Book Reviews

The Road, by Cormac McCarthy

You will be excused as a reader for merely thinking this story some biblical tale of a father and his son. Or maybe a contemporary retelling of a Greek tragedy. And yet the bond between the father and son in McCarthy’s post-apocalyptic America has its bloodline in one and its pathos in the other.

America has been ruined by a cataclysmic event. Ash drifts and settles on everything. There is no food except that which can be scavenged. Canned food is a droll gratification for fast food, but for its necessity. It’s dismally cold. Snow flies in great sheets of uniformity and the “banished sun circles the earth like a grieving mother with a lamp.” Roving bands of marauders feverishly covet their stockpiles of living flesh or skewer young life on the spit. There are no animals except for visceral man, “Bearded, their breath smoking through their masks.” All is lost.

Man in The Road exists at a nadir of human misery never imagined before because there is no more hope. And you are convinced of this by the brutal reality and marrow-chilling, metaphysical exactness of McCarthy’s language. It’s stripped down to the bare atoms of survival. It is so precise that you feel each smutty snowflake melt in the grey nothingness of a world destroyed by some unmentionable act. A gut-wrenching irony since the dust and particles are what once called this planet into existence.

But even though the book’s environment is hostile, uninhabitable except in skeletal remains of houses or burnt-out cars or under ramshackle bits of ironmongery and tarpaulin, a tangible beauty slices the narrative into part gothic adventure and the alchemical power of imaginable love: the transformative love that a father has for his son. It’s fragile, though, like the motorcycle mirror the father attaches to their trusty shopping cart to keep vigilance on the expired road behind them. But it is also mineral strong. Charred corpses may litter the highways but the love of one human being for another is never given but poured out as if love had known no name until now.
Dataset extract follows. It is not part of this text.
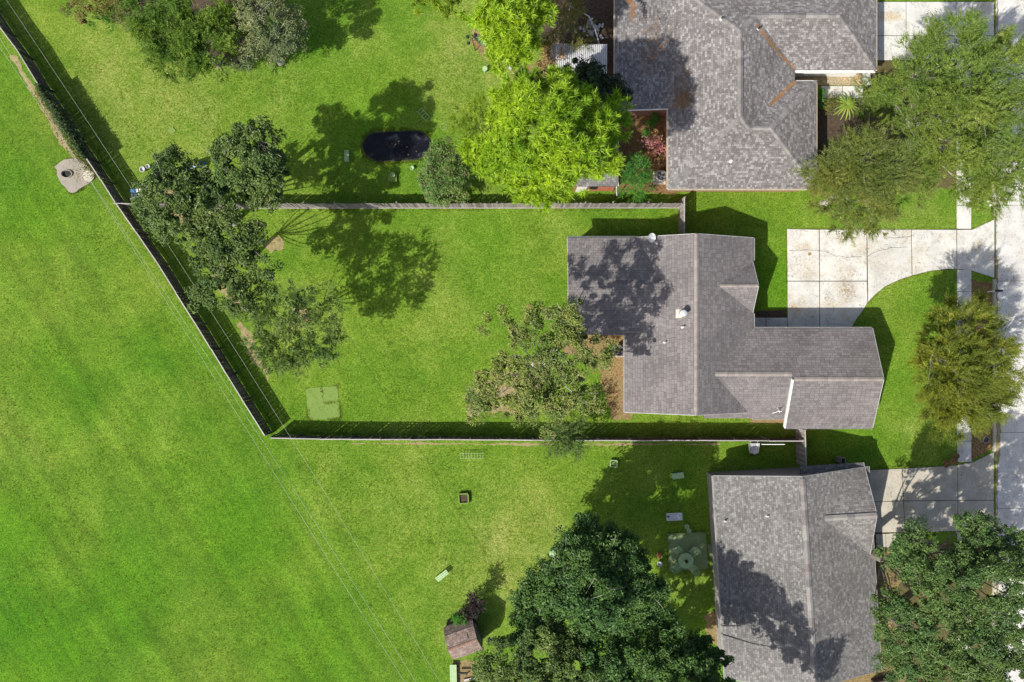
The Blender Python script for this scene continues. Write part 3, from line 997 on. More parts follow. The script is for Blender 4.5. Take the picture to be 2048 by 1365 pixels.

But what chance of survival do these two rag-and-bone protagonists of the heart have in such a derelict landscape with bloodletting carnivores around every bend? They are heading south to the sea, though the father cannot be sure what they will find there or even if they will make it. Along the way they set hidden fires in carbonized woods; explore ruined houses; scavenge for anything edible, even if it’s shriveled apples or dust. But the father has promised the son that they will never eat human flesh. They avoid other rag-bound scarecrows that pass as humans like the plague. But when they do encounter one shrouded in rags, an old man, who is in turn pitiful but also weirdly sagacious, it is the boy who offers to share their food, innocent of the father’s knowledge that the old man won’t make it. And as they trudge on, as the father continues to cough blood out of earshot of his skin-and-bone son, knowing secretly that his end is near, they stumble along with the “cold glaucoma dimming away the world.”

McCarthy’s language is beautifully etched out of this bleakness. His varied narratives of short and long touch on the urgency of poetry and read like an illuminated manuscript of terror and passion. Every simple act, like the lighting of a fire, its blue flames whooshing in the air, is rendered so lovingly that the horror manages to stay its ground. While reading we ache for all the fleeting normalcy of our own world: the mundane, the trivial, the underappreciated simplicity, the beauty, even the ugliness seems bearable compared to such a vision painstakingly rendered in the book. Even the dialogue between father and son is adamantine in its plainsong. Nothing of excess here. Little eruptions of words feeding the cold surety that life has come to, if not now, then very soon, its final calculated end.

Still, you can’t help but feel energized, engaged, convinced, and mesmerized by the language chiseled down to clear perfection. There’s an aptness that mirrors the slow building up of dread, of the horror, of the miserable syllogism of what humanity is capable of. But the paradox is, of course, that despite the dire prognostications or the violent nature we all possess, it is the simple, reassuring love between father and son that sticks.

Even the real possibility of the father having to shoot his own son to save him is only the darker side of love. For this novel pushes boundaries even in a monochromatic one. What are we capable of doing for love when it is simply a desiccated bud on the tree of life? More than we can imagine. “My job is to take care of you,” says the father to the boy. A simple, paternal responsibility that takes on spiritual dimensions. Because the father isn’t simply protecting the boy’s body from physical harm, there is the “fire” to consider, too. And what is this fire? Surely it is the fire that Prometheus stole from heaven. It is creative singularity that believes that there is still goodness in the human condition even if it is reduced to a shambling, stinking corpse that travels a road to nowhere.

The Road asks not so much what hope is there for the characters so much as what guarantee can we supply them, fictional though they are, that we won’t make the same mistakes in our fleeting world.